Jobs got him working on revamping the Mac computer.
The two men seemed to agree on a basic philosophy about design and products: Make the designs and the software simple and and easy to use.
Apple almost never lets media talk to anyone inside the company and would not agree to be part of this story.
But Ive gave a rare interview about how the thinking behind the design for the first iMac to British television's Channel 4.
"A lot of people at that point in time were nervous around computers, around technology," Ive said in the interview. "So a clear goal was how we could make the product accessible, not intimidating."
The result was the fruity iMac. It was introduced to the world with a series of hip commercials that touted five bright color options.
The iMac reflected the Jobs/Ive philosophy. Plug it in and it works -- no separate monitor, no rat's nest of power chords, no external hard drives. At the time it was the best selling computer in history. Since then, Ive has lead Apple's design team to create some of the most popular products of our time: the iPod, the iPhone, and now the iPad. All of them with the trademark minimalism.
Ive was born in a middle class neighborhood in London and attended design school at Newcastle Polytechnic. While in school his friends couldn't help but notice that his flat was filled from top to bottom with models for a project to help people communicate with children who had hearing problems. Each model was a little different, because Ive kept redesigning it to get it right.
Robert Brenner, who has since left Apple, hired Ive in 1992. He says Ive is relentless.
"You really have to be relentless to get good stuff out in the market and I think that is an attribute of Jonathan," said Brenner. "He was very, very focused on getting it just right."
Kahney says Jobs is equally obsessed with details. The night before the iPod was introduced to the press Jobs discovered that the headphone jack didn't make a click when you plugged in the headphones.
"He ordered the engineers to dismantle them all and put in headphone jacks that made a nice, satisfying click," said Kahney. "So these guys stayed up all night and then had to repackage the iPods in the morning to give the journalists and the reuses. It's kind of nutsy. I mean who does that kind of thing. Who is going to notice?"
Clearly, Jobs noticed. He took execution of Ive's designs seriously. Keith Sawyer, a Professor of Education at Washington University, who has studied creative collaborations says Jobs and Ive together are responsible for what is now called design thinking.
"Apple was at the forefront of this new movement," said Sawyer. "This idea that design is not something that you add in at the end when you're trying to pick a color scheme or how curvy the corners are going to be. Design is something that you have to build in from the beginning."
In Objectified, a documentary about design, Ive talked about his products' undesigned feel.
"Everything defers to the display," Ive said about the iPhone's big glass front. "A lot of what we seem to be doing in a product like that is actually getting design out of the way. And I think when forms develop with that sort of reason and they're not just arbitrary shapes, it feels almost undesigned."

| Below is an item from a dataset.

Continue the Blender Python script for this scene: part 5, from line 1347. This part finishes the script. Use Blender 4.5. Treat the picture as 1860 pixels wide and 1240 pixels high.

Both Ive and Jobs believe that the hardware must work together seamlessly with the software. The iPhone and the iPod are part of a system, said Professor Sawyer, that includes a music store, a video store, and a book store.
"It's not the way it was curved or where you put the buttons. It was thinking about the entire user experience of the iTunes store, of how you get the intellectual property rights without the record companies right. So all of that together was what made the iPod successful."
To get it all right Kahney says it took Jobs and Ive together.
"They're creative partners in the fullest sense. They work together. It's a creative collaboration," said Kahney.
And its hard not to notice that it's a collaboration that has resulted in products so successful other companies -- from Samsung to HTC -- have tried to emulate. But, none create the kind of excitement of Jobs/Ive design.